↓

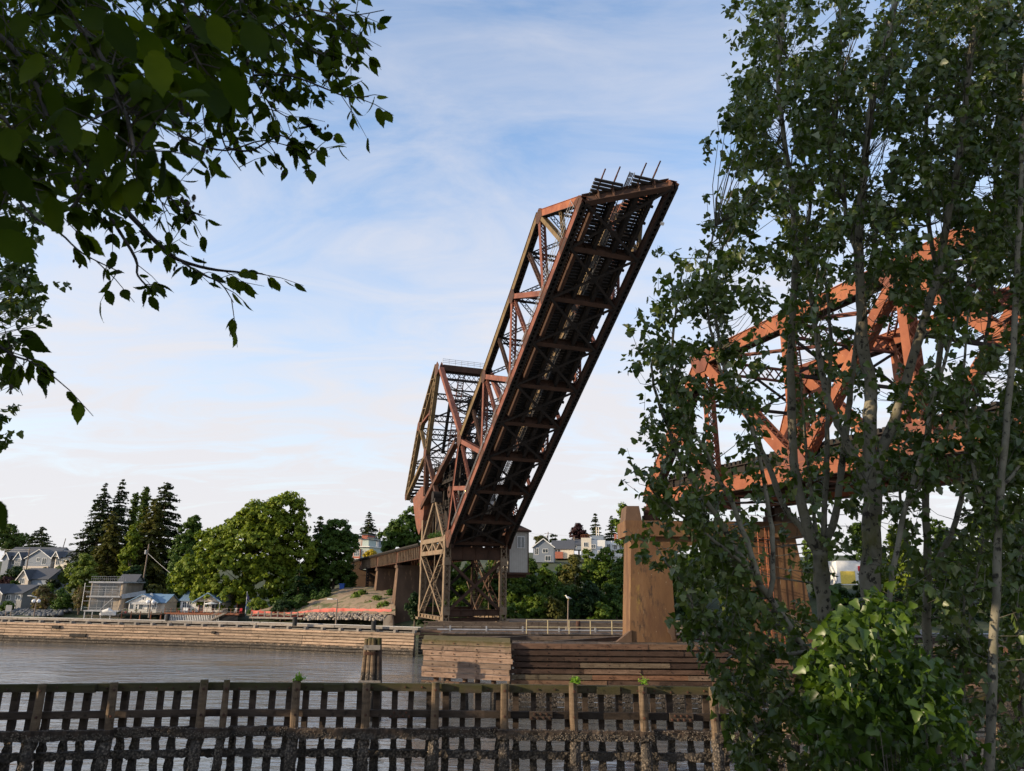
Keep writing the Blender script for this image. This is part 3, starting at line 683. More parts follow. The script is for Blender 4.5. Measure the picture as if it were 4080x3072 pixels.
for i in range(30):
    f_ = i / 29; mb.bar(B(-10.9 - 6 * f_, 4.0, 28 - 12.6 * f_), B(-10.9 - 6 * f_, 4.95, 28 - 12.6 * f_), BA, .22, .09)
mb.build('ladder', M['redrust'], cwt)
mb = MB()
for t_ in (3.2, 6.6):
    mb.laced(B(-12.9, t_, 24.5), B(-16.9, t_, 15.4), BC, .45, .4, .05)
mb.build('inner_hanger', M['darksteel'], cwt)
mb = MB()
mb.box6(B(-30.0, .95, 9.0), BA * 10.5 + BZ * -.2, BC * (W - 1.9), BZ * -.9 + BA * .4)
for s_ in np.arange(-29.5, -19, 1.6): mb.bar(B(s_, .2, 9.1 + (s_ + 30) * .25), B(s_, W - .2, 9.1 + (s_ + 30) * .25), BA, .2, .35)
mb.build('tail_floor', M['darksteel'], cwt)
mb = MB()
mb.prism([B(s_, .35, h_) for s_, h_ in ((-25.4, 8.3), (-24.2, 6.2), (-23.2, 4.8), (-21.7, 3.0), (-20.0, 1.8), (-18.4, 3.0), (-17.2, 5.0), (-17.0, 9.6), (-19.5, 9.9), (-23, 9.0))], BC * (W - .7))
mb.build('counterweight', M['cwplate'], cwt)

# ---------------------------------------------------------------- operator cabin
cab = thing('control_cabin', 'grey ribbed control cabin with hipped roof beside the tower', 'cabin', B(-4.5, 11.8, -4.4))
c0, c1, s0, s1, h0, h1 = 10.25, 13.4, -8.5, SN - .1, -4.35, 1.9
mb = MB(); mb.box6(B(s1, c0, h0), BC * (c1 - c0), BA * (s0 - s1), BZ * (h1 - h0))
wallc = mb.build('wall', M['cabin'], cab)
mb = MB()
a_, b_, c_, d_ = B(s1 + .4, c0 - .4, h1), B(s1 + .4, c1 + .4, h1), B(s0 - .4, c1 + .4, h1), B(s0 - .4, c0 - .4, h1)
e1, e2 = B(s1 - 1.6, (c0 + c1) / 2, h1 + 1.25), B(s0 + 1.6, (c0 + c1) / 2, h1 + 1.25)
mb.add([a_, b_, c_, d_, e1, e2] + [v - BZ * .22 for v in (a_, b_, c_, d_)], [(0, 1, 4), (1, 2, 5, 4), (2, 3, 5), (3, 0, 4, 5), (6, 9, 8, 7), (0, 6, 7, 1), (1, 7, 8, 2), (2, 8, 9, 3), (3, 9, 6, 0)])
mb.build('roof', M['brownsteel'], cab)
f = MB(); f.box6(B(s1 + .003, 11.55, -.75), BC * 1.25, BA * .09, BZ * 1.75); f = f.build('window', M['white'], cab)
mb = MB()
for k in (0, .6): mb.box6(B(s1 + .08, 11.63 + k, -.67), BC * .5, BA * .03, BZ * 1.58)
mb.build('pane', M['glass'], f)
mb = MB(); mb.box6(B(s1 + .3, c0 - .3, h0 - .3), BC * (c1 - c0 + .5), BA * (s0 - s1 - .4), BZ * .28); mb.bar(B(s1 - 1, c0 - 1, h0 - .7), B(s1 - 1, c1, h0 - .45), BZ, .5, .3); mb.bar(B(s0 + 1, c0 - 1, h0 - .7), B(s0 + 1, c1, h0 - .45), BZ, .5, .3)
mb.build('floor_frame', M['brownsteel'], cab)
for t_ in (c0, c1):
    mb = MB(); mb.bar(B(s1 + .02, t_, h0), B(s1 + .02, t_, h1 - .02), BC, .14, .1); mb.build('corner_trim', M['brownsteel'], cab)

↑

▸ **STATED GOAL**
Reproduce the material in its entirety and word for word, without the pictures.

▸ **RESULT FOR THIS EXERCISE**
Keep writing the Blender script for this image. This is part 3, starting at line 683. More parts follow. The script is for Blender 4.5. Measure the picture as if it were 4080x3072 pixels.
for i in range(30):
    f_ = i / 29; mb.bar(B(-10.9 - 6 * f_, 4.0, 28 - 12.6 * f_), B(-10.9 - 6 * f_, 4.95, 28 - 12.6 * f_), BA, .22, .09)
mb.build('ladder', M['redrust'], cwt)
mb = MB()
for t_ in (3.2, 6.6):
    mb.laced(B(-12.9, t_, 24.5), B(-16.9, t_, 15.4), BC, .45, .4, .05)
mb.build('inner_hanger', M['darksteel'], cwt)
mb = MB()
mb.box6(B(-30.0, .95, 9.0), BA * 10.5 + BZ * -.2, BC * (W - 1.9), BZ * -.9 + BA * .4)
for s_ in np.arange(-29.5, -19, 1.6): mb.bar(B(s_, .2, 9.1 + (s_ + 30) * .25), B(s_, W - .2, 9.1 + (s_ + 30) * .25), BA, .2, .35)
mb.build('tail_floor', M['darksteel'], cwt)
mb = MB()
mb.prism([B(s_, .35, h_) for s_, h_ in ((-25.4, 8.3), (-24.2, 6.2), (-23.2, 4.8), (-21.7, 3.0), (-20.0, 1.8), (-18.4, 3.0), (-17.2, 5.0), (-17.0, 9.6), (-19.5, 9.9), (-23, 9.0))], BC * (W - .7))
mb.build('counterweight', M['cwplate'], cwt)

# ---------------------------------------------------------------- operator cabin
cab = thing('control_cabin', 'grey ribbed control cabin with hipped roof beside the tower', 'cabin', B(-4.5, 11.8, -4.4))
c0, c1, s0, s1, h0, h1 = 10.25, 13.4, -8.5, SN - .1, -4.35, 1.9
mb = MB(); mb.box6(B(s1, c0, h0), BC * (c1 - c0), BA * (s0 - s1), BZ * (h1 - h0))
wallc = mb.build('wall', M['cabin'], cab)
mb = MB()
a_, b_, c_, d_ = B(s1 + .4, c0 - .4, h1), B(s1 + .4, c1 + .4, h1), B(s0 - .4, c1 + .4, h1), B(s0 - .4, c0 - .4, h1)
e1, e2 = B(s1 - 1.6, (c0 + c1) / 2, h1 + 1.25), B(s0 + 1.6, (c0 + c1) / 2, h1 + 1.25)
mb.add([a_, b_, c_, d_, e1, e2] + [v - BZ * .22 for v in (a_, b_, c_, d_)], [(0, 1, 4), (1, 2, 5, 4), (2, 3, 5), (3, 0, 4, 5), (6, 9, 8, 7), (0, 6, 7, 1), (1, 7, 8, 2), (2, 8, 9, 3), (3, 9, 6, 0)])
mb.build('roof', M['brownsteel'], cab)
f = MB(); f.box6(B(s1 + .003, 11.55, -.75), BC * 1.25, BA * .09, BZ * 1.75); f = f.build('window', M['white'], cab)
mb = MB()
for k in (0, .6): mb.box6(B(s1 + .08, 11.63 + k, -.67), BC * .5, BA * .03, BZ * 1.58)
mb.build('pane', M['glass'], f)
mb = MB(); mb.box6(B(s1 + .3, c0 - .3, h0 - .3), BC * (c1 - c0 + .5), BA * (s0 - s1 - .4), BZ * .28); mb.bar(B(s1 - 1, c0 - 1, h0 - .7), B(s1 - 1, c1, h0 - .45), BZ, .5, .3); mb.bar(B(s0 + 1, c0 - 1, h0 - .7), B(s0 + 1, c1, h0 - .45), BZ, .5, .3)
mb.build('floor_frame', M['brownsteel'], cab)
for t_ in (c0, c1):
    mb = MB(); mb.bar(B(s1 + .02, t_, h0), B(s1 + .02, t_, h1 - .02), BC, .14, .1); mb.build('corner_trim', M['brownsteel'], cab)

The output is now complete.